“Dwell in the Land and Cultivate Righteousness!”
“Alright, boys…I want you to go out there and be as regular and as ordinary as you can be!” You ever hear of a coach say such a thing? Of course not. No parent tells his child to be regular, any more than a politician tells his constituents that he’s not likely to get anything meaningful done in congress. We tend to find significance only in the spectacular.
That’s why the pursuit a quiet life of mundane faithfulness (to borrow from a blog) is entirely counter-intuitive to our spectacular-obsessed culture. Even the Christian subculture has, to a certain extent, bought into the push for personal greatness.
I was reading an entry by a pastor who asked a young man if he wanted to do really great things for the Kingdom of God. “Absolutely” was the immediate response, followed by clear anticipation of grandeur and heights. The pastor then pointed to his wife nearby and said, “Marry a woman like that.” That was it. Not, “Marry a woman like that…then go do radical things in the amazon.” Rather, he did something entirely radical in our radicalizing world: he pointed the eager young Christian to regular things. (Side note: some are called to such radical things. Bless God for that and be encouraged by them. Most, however, are not). In effect, the pastor said, “If you want to have the greatest impact for the purposes of God, then live your ordinary life in faithfulness to Him.” That’s true, because believe it or not, most of us are pretty regular people, with average skill levels. Yet those are the people that God chooses to build His kingdom. God chose the ‘things that are not’ to bring to nothing the things that are. (1 Corinthians 1:28) Translation: normal, regular, typical people will be the sharpest tools in God’s box, so that when anything happens to advance the gospel, all glory goes only to God.
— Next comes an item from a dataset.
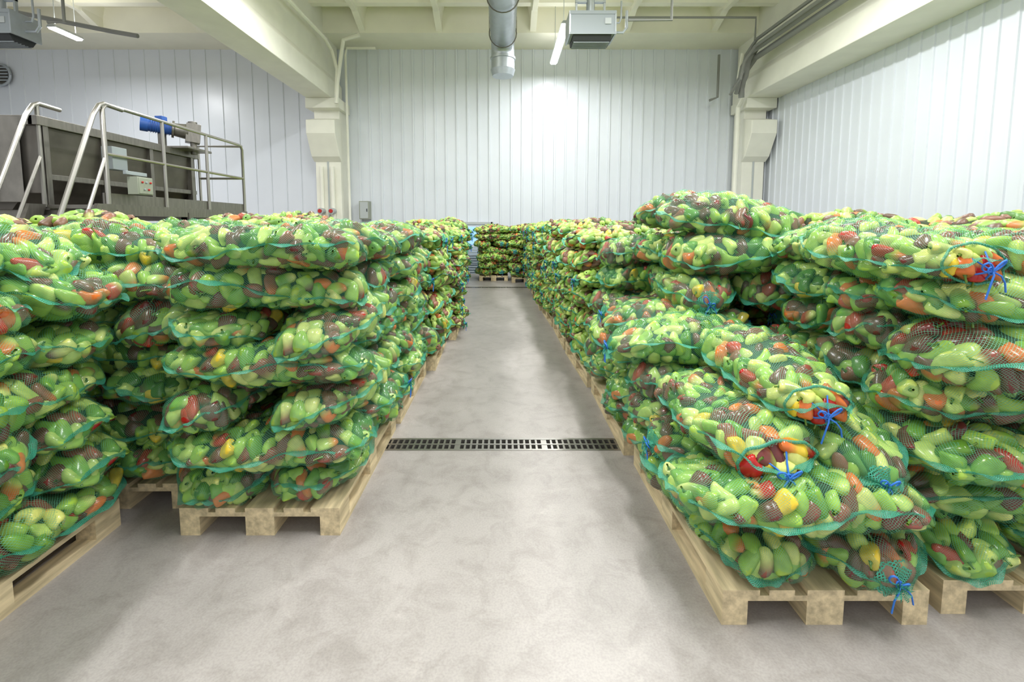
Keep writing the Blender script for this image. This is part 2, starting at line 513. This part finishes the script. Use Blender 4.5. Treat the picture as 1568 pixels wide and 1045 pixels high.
def layers(pats, rnd, pitch=0.2, jit=1.0):
    out = []
    for i, pt in enumerate(pats):
        z = 0.144+0.108+i*pitch
        sx, sy = rnd.uniform(-.035, .035)*jit, rnd.uniform(-.025, .025)*jit
        L = []
        if pt == 'P':
            for y in (-.42, 0, .42): L.append((0, y, rnd.choice((0, math.pi))))
        elif pt == 'Q':
            for x in (-.235, .235): L.append((x, -.18, -math.pi/2 if rnd.random() < .75 else math.pi/2))
            L.append((0, .46, rnd.choice((0, math.pi))))
        elif pt == 'R':
            L.append((0, -.46, rnd.choice((0, math.pi))))
            for x in (-.235, .235): L.append((x, .17, math.pi/2))
        for (x, y, rz) in L:
            loc = Vector((x+sx+rnd.uniform(-.035, .035)*jit, y+sy+rnd.uniform(-.025, .025)*jit, z+rnd.uniform(-.012, .012)))
            e = Euler((rnd.uniform(-.13, .13), rnd.uniform(-.07, .07), rz+rnd.uniform(-.09, .09)*jit))
            s = rnd.uniform(.96, 1.06)
            out.append((loc, e, Vector((s, rnd.uniform(.95, 1.06), rnd.uniform(.95, 1.08)))))
    return out

def hi_stack(xc, yc, pats, seed, rot=0.0, pitch=0.2, extra=()):
    rnd = random.Random(seed)
    e = empty("pallet_of_pepper_bags", (xc, yc, 0)); e.rotation_euler[2] = rot
    p = bpy.data.objects.new("pallet", PALM); COLL.objects.link(p); p.parent = e
    k = 0
    pool = [0, 1, 9, 3, 4, 5, 6, 7, 9, 1, 3, 6, 9, 4, 10, 10]
    lst = [(a, b, c, None) for (a, b, c) in layers(pats, rnd, pitch)]+list(extra)
    for (loc, eu, sc, vi) in lst:
        o = bpy.data.objects.new("pepper_bag_%d" % (k+1), HIM[rnd.choice(pool) if vi is None else vi])
        COLL.objects.link(o); o.parent = e
        o.location = loc; o.rotation_euler = eu; o.scale = sc
        k += 1
    return e

def lo_stack_mesh(pats, seed, pitch=0.2):
    rnd = random.Random(seed)
    parts = [PAL]; 
    for (loc, eu, sc) in layers(pats, rnd, pitch):
        D = LO[rnd.randrange(len(LO))]
        M = np.array(Matrix.LocRotScale(loc, eu, sc))
        C = D['C'].copy(); C[:, :3] *= rnd.uniform(.85, 1.15)
        parts.append(dict(V=D['V'] @ M[:3, :3].T+M[:3, 3], F=D['F'], M=D['M'], C=C, U=D['U']))
    o = 0; R = {k: [] for k in 'VFMCU'}
    for D in parts:
        for k in 'VMCU': R[k].append(D[k])
        R['F'].append(D['F']+o); o += len(D['V'])
    return to_mesh("pepper_bag_stack_mesh", {k: np.concatenate(v) for k, v in R.items()})

LOST = [lo_stack_mesh("QPRPQPP", 1, .196), lo_stack_mesh("PQPQPRP", 2, .196), lo_stack_mesh("QPQPRQP", 3, .196),
        lo_stack_mesh("RPQPRPQ", 4, 0.2), lo_stack_mesh("QPPRQP", 5, 0.21)]
def lo_stack(xc, yc, rot=0.0, k=None, zs=1.0):
    o = bpy.data.objects.new("pallet_of_pepper_bags", LOST[random.randrange(5) if k is None else k])
    COLL.objects.link(o); o.location = (xc, yc, 0); o.rotation_euler[2] = rot; o.scale[2] = zs
    return o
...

We get a peak into the outworkings of this very mandate unto ordinary faithfulness when we find David in Psalm 37:3, “Trust in the Lord and do good. Dwell in the land and cultivate righteousness.” The other verses in Psalm 37 get all the press. Like, “delight yourself in the Lord, and he will give you the desires of your heart.” But the overarching concern of the chapter is for a heart that is settled on God, joyfully embracing all His works and promoting righteousness wherever we are. The mandate to an ordinary Christian life is consistently commended to us in the Scriptures.
Today, some of you will be changing diapers and wondering about your place in the Great Commission. Others will be cutting lumber or arresting bad guys, and wondering the same thing. Whatever you do, whether you eat, drink, take a walk or crunch numbers, do all things to the glory of God. In doing so, you are dwelling in the land and cultivating righteousness. You’re also positioning yourself to glorify God in the quiet things of life.
You are normal, regular, typical people probably called to an ordinary life. Don’t buy into the Christian version of pop-culture that tells you that to be significant, you have to be extreme and daring. You do not. You need to be faithful and available, because it’s at the confluence of the faithful and the available that God typically shines the brightest for the lasting effects of the Great Commission.
You can ask a lonely shepherd boy in the Hebrew desert, or a virgin teenager in Nazareth. You can even ask a Pharisee from Tarsus. They’ll tell you all about faithful, available, ordinary people who grow to love God and change the world.